Myself, I think he was tired of living in the shadow of a charismatic father – also a spy, by the way – and merely set out to make his own name his. But being an intelligent man who couldn’t lie to himself about what he was doing without being drunk, he proceeded to become a raging alcoholic, which meant, of course, he slid deeper and deeper down the hole. Also, a good chunk of his espionage career took place during the War and the strange era leading up to it, when all the lines were much more loosely drawn.
Anyway, Tinker, Tailor is one of the many, many books about Kim Philby. Perhaps the best book.
The movie? Not so good. Terrible script. The book is not an easy read. It’s very… occult. No, not vampires-and-ghoulies occult, occult as in secrets, and it wasn’t until many years after I read the book that I was able to appreciate the magnitude of LeCarre’s accomplishment there: He had written a book that wasn’t just about espionage, but that was actually structured like espionage. No, realizing retroactively how brilliant that was did not make me want to read it again.
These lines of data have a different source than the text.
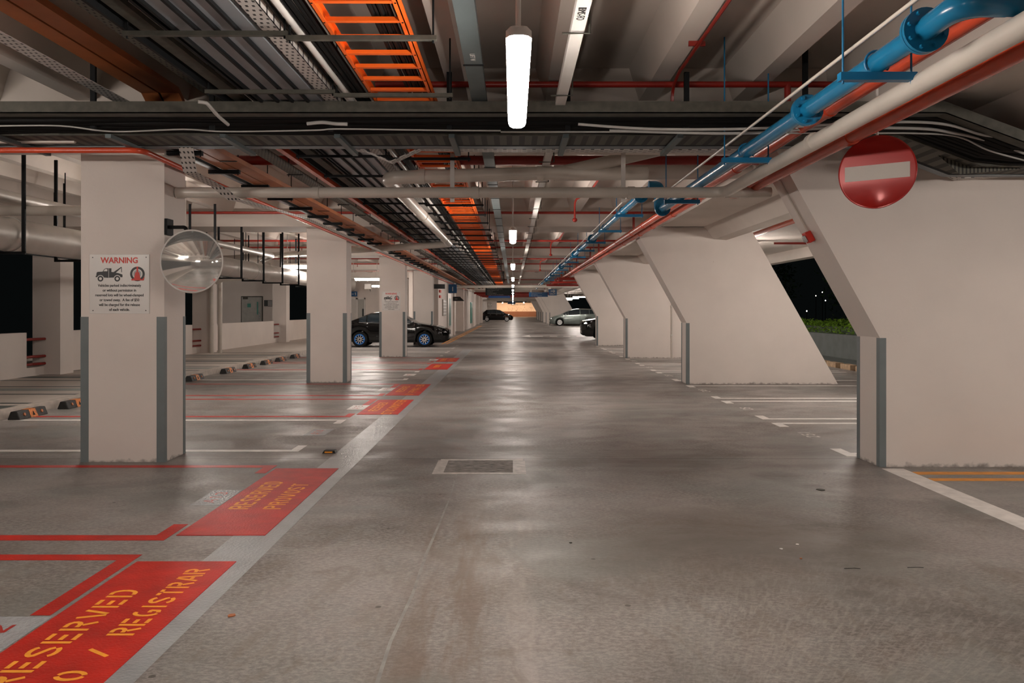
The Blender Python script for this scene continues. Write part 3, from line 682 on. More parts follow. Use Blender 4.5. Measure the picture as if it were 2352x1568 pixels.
# ------------------------------------------------------------------ striped walkway, curb and wheel stops
for i in range(14):
    y = 9.3 + i * 1.28 * (1 + 0.0)
    a = tag(MB().box(-10.15, -7.16, y, y + 0.13, 0.1003, 0.1018).build('walkway_stripe', 'stripedark'), '%s thin dark stripe across the left walkway' % ordn(i), 'floor marking', 'thin walkway stripes')
for i in range(7):
    y = 8.65 + i * 2.56
    tag(MB().box(-10.15, -7.16, y, y + 0.42, 0.1003, 0.1016).build('walkway_band', 'stripegrey' if i % 2 == 0 else 'stripedark'), '%s broad grey band across the left walkway' % ordn(i), 'floor marking', 'broad walkway bands')
struct(MB().box(-7.16, -6.98, -22, 44, 0.0, 0.112).build('trim_3', 'curb'))
def make_stop():
    t = thing('wheel_stop', (0, 0, 0), 'x', 'wheel stop', 'rubber wheel stops along the curb')
    L2 = 0.33
    sec = [(-0.09, 0), (0.09, 0), (0.045, 0.115), (-0.045, 0.115)]
    mb = MB(); mb.prism([(x, -L2, z) for x, z in sec], (0, 2 * L2, 0)); b = mb.build('rubber_block', 'rubber', t)
    bv = b.modifiers.new('bevel', 'BEVEL'); bv.width = 0.012; bv.segments = 2
    mb = MB()
    for (y0, y1) in ((-0.085, 0.085),):
        mb.prism([(0.0925, y0, 0.004), (0.0925, y1, 0.004), (0.0475, y1 - 0.01, 0.117), (0.0475, y0 + 0.01, 0.117)], (0.001, 0, 0.0005))
    mk2 = MB(); mk2.prism([(0.084, -0.025, 0.03), (0.084, 0.025, 0.03), (0.062, 0.0, 0.088)], (0.0035, 0, 0.0015)); mk2.build('arrow_mark', 'tyre', t)
    mb.box(-0.046, 0.049, -0.09, 0.09, 0.1155, 0.1168)
    mb.build('reflector_band', mat('orange_reflector', (0.62, 0.20, 0.045), 0.55, var=0.4, scale=30), t)
    mb = MB()
    for y in (-0.2, 0.2): mb.tube([(0.06, y, 0.06), (0.078, y, 0.067)], 0.022, 10)
    mb.build('bolt_recess', 'terracotta', t)
    return t
st0 = make_stop()
sy = [10.3, 12.3, 15.6, 17.9, 19.9, 22.0, 23.9, 26.2, 28.2, 30.4]
pxs = [(65, 972), (172, 943), (447, 880), (524, 862), (573, 852), (612, 843), (645, 836), (678, 828)]
first = True
for i, (px, py) in enumerate(pxs):
    Yc = 1.5 * F / (py + 8 - VY); X = -6.78
    l = '%s wheel stop in the row along the curb' % (ordn(i) if i else 'nearest')
    Ys = (X / (px - VX)) * F
    if first: st0.location = (X, Ys, 0); st0['label'] = l; first = False
    else: copy_thing(st0, (X, Ys, 0), l)

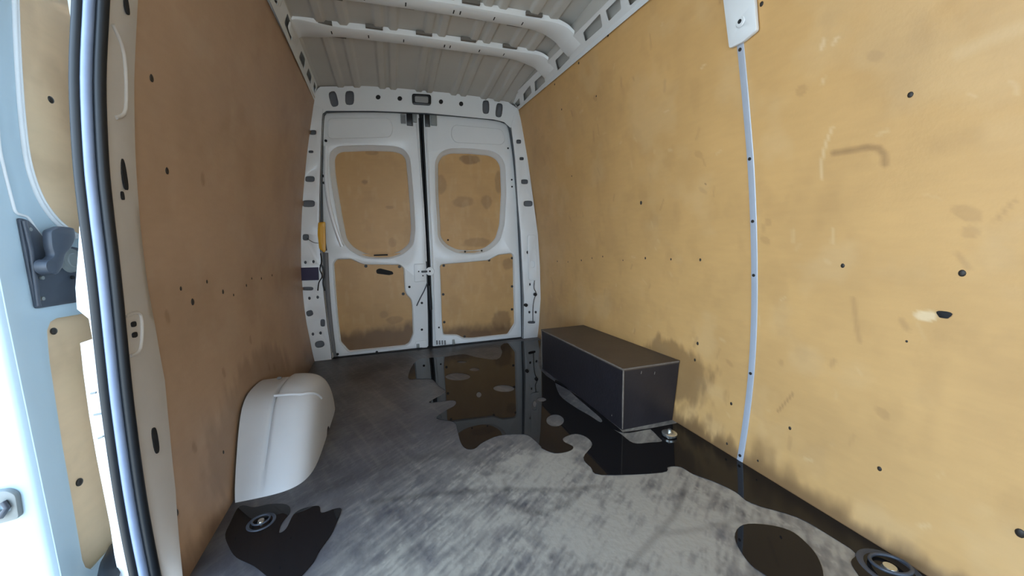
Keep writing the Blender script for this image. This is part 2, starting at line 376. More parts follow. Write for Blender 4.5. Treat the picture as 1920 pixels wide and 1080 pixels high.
# ---- left wall (starts at the pillar of the sliding door opening)
edge_px = [(252, -120), (250, 0), (243, 150), (246, 300), (256, 430), (270, 540), (285, 620), (303, 720), (312, 820), (322, 920), (335, 1080), (345, 1180)]
edgeP = [onL(*p) for p in edge_px]
ez = np.array([p.z for p in edgeP])[::-1]; ey = np.array([p.y for p in edgeP])[::-1]
def YE(z): return np.interp(z, ez, ey)
ZL0 = lambda y: 1.745+(2.8-y)*.02
L_sm = YZ(onL, [(505, 690), (515, 690), (365, 840), (330, 962), (315, 600), (380, 340), (420, 700), (470, 640)])
def wall_l_wear(Y, Z):
    n1 = fbm(Y*5+50, Z*5, 5); n2 = fbm(Y*25, Z*9+4, 4)
    damp = .8*(1-sst(.01, .09, Z+(n2-.5)*.08+(n1-.5)*.06)); damp = np.maximum(damp, .6*(1-sst(.06, .22, Z+(n1-.5)*.2))*sst(1.7, 2.4, Y))
    damp = np.maximum(damp, .35*(1-sst(.8, 1.1, np.hypot((Y-1.75)/.55, (Z-.1)/.27)+(n2-.5)*.5)))
    sm = .16*sst(.45, .75, n1)
    for i, (a, b) in enumerate(L_sm): sm = sm+.35*blob(Y, Z, (a, b), .012, .02, .2, .5, i)
    lt = .12*sst(.55, .8, fbm(Y*8+20, Z*8, 4))
    return np.clip(sm, 0, .8), np.clip(damp, 0, .9), lt
def wl_pos(S, T):
    Z = T*1.76; Y = YE(Z)+S*(2.83-YE(Z)); Z = T*ZL0(Y); return WL(Y, Z), Y, Z
wl = grid_obj('wall_left', np.linspace(0, 1, 280), np.linspace(0, 1, 250), wl_pos,
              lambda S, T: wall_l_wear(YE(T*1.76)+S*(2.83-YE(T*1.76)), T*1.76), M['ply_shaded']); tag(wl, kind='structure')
wl2 = grid_obj('wall_left_cab', np.linspace(-1.25, -.27, 8), np.linspace(0, 1.76, 14), lambda a, b: (WL(a, b), a, b), zero, M['ply']); tag(wl2, kind='structure')
# ---- screws in the ply
def screws(wall, f, nx, pts, name='screw'):
    for x, y, r in pts:
        p = f(x, y); bm = bmesh.new()
        bmesh.ops.create_uvsphere(bm, u_segments=10, v_segments=6, radius=r*.85)
        bmesh.ops.scale(bm, vec=(.35, 1, 1.25), verts=bm.verts)
        bmesh.ops.translate(bm, vec=p, verts=bm.verts)
        bm_obj(name, bm, M['screw'], wall, 0)
screws(wr, onR, -1, [(1202, 380, .009), (1045, 490, .006), (1065, 491, .005), (1090, 488, .006), (1110, 484, .005), (1130, 481, .005), (1168, 488, .004), (1210, 484, .006), (1258, 486, .005), (1313, 487, .006),
   (1308, 644, .007), (1580, 498, .006), (1804, 512, .0075), (1649, 879, .006), (1481, 803, .0055), (1707, 177, .0065), (1913, 1000, .009), (1428, 7, .007), (1364, 41, .006), (1140, 66, .007), (1085, 118, .007), (1118, 180, .005), (1072, 330, .005),
   (1371, 757, .006), (1421, 864, .004), (1363, 832, .005), (1303, 675, .006), (1053, 205, .006), (1700, 640, .003), (1040, 158, .006)])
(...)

But what’s brilliant in a book does not translate necessarily into film, essentially a visual medium after all. Really, the screenwriter need to move the chess pieces and the “Tinker, tailor, soldier, spy” meme up into the second or third scene because without it, the number of seemingly indistinguishable male characters in ugly 1970s haircuts is overwhelming and you can not tell them apart. (I mean, I could – I read the book. But you...) Oh, and that’s the other thing – the set designer and costumer stayed very true to the aesthetics of the 1970s. And I’m here to remind you, the 1970s were an awfully ugly time.
I actually liked the American Dragon Tattoo much better than the Swedish Dragon Tattoo. The serial killer puts on Enya before he commences torturing James Bond!!!!! Plus the American actress, despite full frontal nudity with a real live muff, brought absolutely no sex appeal to the part which I think was the right choice for that character. The actress had a very Aspergers-ish feel to her.
Moneyball was my favorite of the three. A movie about my favorite subject, economics. What’s not to love?